Sorry for the noise, accidental Ctrl-Enter.
On Tue, 16 Mar 2010 00:06:58 +1100 Lex Trotman elextr@gmail.com wrote:
Probably we can fix this to return "none" instead of "common" and adjust all calling code to still work.
Or just store it in filetypes.common, doesn't matter so long as we write to the file we read from :-) Its a separate section so it won't upset any other content.
I suppose this is OK. (I think there may be good reasons to have separate filetypes.common and filetypes.none so that filetypes.common only has common settings.
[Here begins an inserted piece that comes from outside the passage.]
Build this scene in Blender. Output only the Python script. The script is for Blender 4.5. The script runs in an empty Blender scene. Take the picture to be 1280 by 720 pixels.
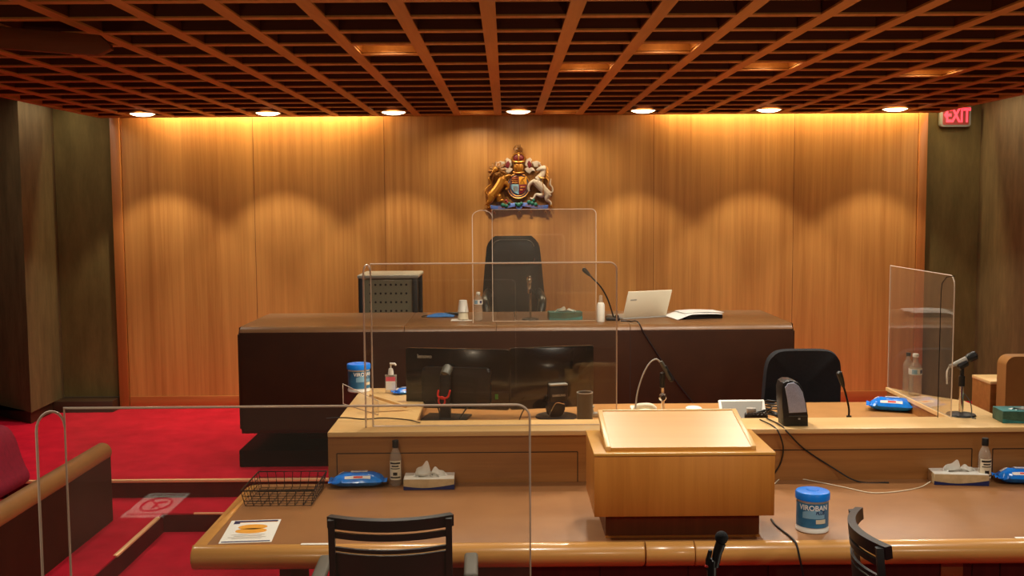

But really this is yet another separate issue ;-))
But for now (if it's easier) I think we can just disable the None filetype's Execute command (and its filetype build commands if there is a situation where they're not disabled [but I can't find one myself]).
Wierd, for me they are always enabled, looking at the code the only time they are set insensitive is if something is overloading them (but you don't have a project), or if doc==NULL or doc->filetype==NULL
No, with doc open and GDB proves doc->ft is not NULL.
BTW which function(s) are you talking about (I haven't looked yet)?
Maybe we've got another uninitialised variable that is NULL on your machine but not on mine, but I can't find it. GCC gives no warnings with -Wall, but thats not authoritative.
I think you only get uninitialised warnings if you have -O2 on. I might try this later.
Are the regex fields sensitive or not?
Yes, both.
It sounds like there is something different in your setup if the dialog
sets
filetype commands insensitive somewhere.
I don't think there can be because I tried this with a new config dir (-c option). Same for the filetype None issue above.
I'm using a separate user so I don't conflict with the new stuff, so the whole .config/geany is clean, is that the difference maybe? Don't see how though?
With -c some_dir geany shouldn't read .config/geany.
...
I'm giving up for the night, if you have any sudden insight during your day let me know, otherwise tomorrow.